DA Regular Season (Average) 21
DA Showcase/Playoffs 6
DA Knockout/Championship 1-3
Outside Competition 10-12
YNT (based on player selection) TBD
Total Games 40-42

Clubs will continue to play weekly games from September to November and February to June, as well as national showcase events in December and June with playoffs leading to a national championship in July. The rhythm and total number of games fluctuates slightly based on regional differences and seasonal climates.

From analysis of the first eleven years of the Academy, U.S. Soccer sought to limit the number of games that have historically ended with a goal differential of three or greater and reduce cost by minimizing long trips to games that have not been competitive in the past. In their stead, the schedule aims to provide more games against like-to-like opponents to provide the most meaningful match-ups. It also decreases the number of double fixtures for teams in favor of weekly single games.

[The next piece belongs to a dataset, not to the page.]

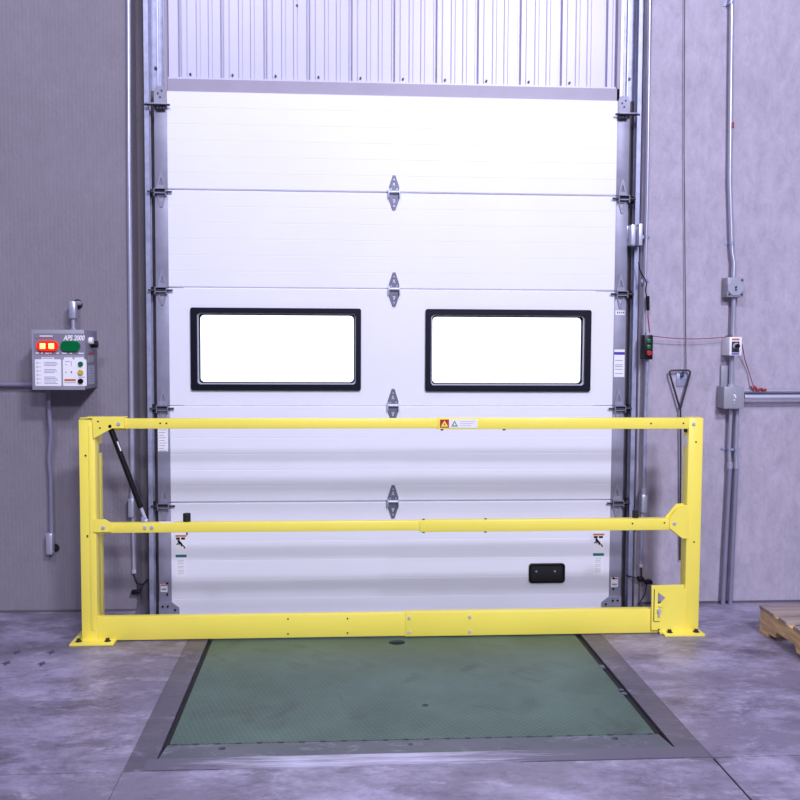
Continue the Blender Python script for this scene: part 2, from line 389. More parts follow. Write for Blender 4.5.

The new schedule also provides flexibility for clubs to schedule other competitions and events. There are four open weekends (Oct,. Feb., Mar./Apr., May) on the reorganized calendar in addition to the normal winter break (Dec.-Jan.), providing the opportunity to schedule friendlies, take part in outside events with similar Academy standards, play international competition and host/participate in festivals.

“Our observation of games and historical analysis of Academy results led to discussions about the importance of more meaningful games for player development,” said Development Academy director Jared Micklos. “Through this review and conversations with Academy Directors and leaders in youth development we created a customized schedule for each Club to improve the competitive level of games. This is a continuation of the philosophy used for scheduling games at Academy events and the start of a larger comprehensive goal of improving the level of games for Academy players.”

The reorganized schedule is designed to further the Academy’s mission to develop world-class players through the creation of world-class environments. Players will face more evenly-mathched competition more often throughout the season, ensuring that each game serves a purpose in their individual development pathways. Data and feedback from the new competition structure will be used to evaluate its effectiveness moving forward, as well as guide the expansion of the initiative in future seasons.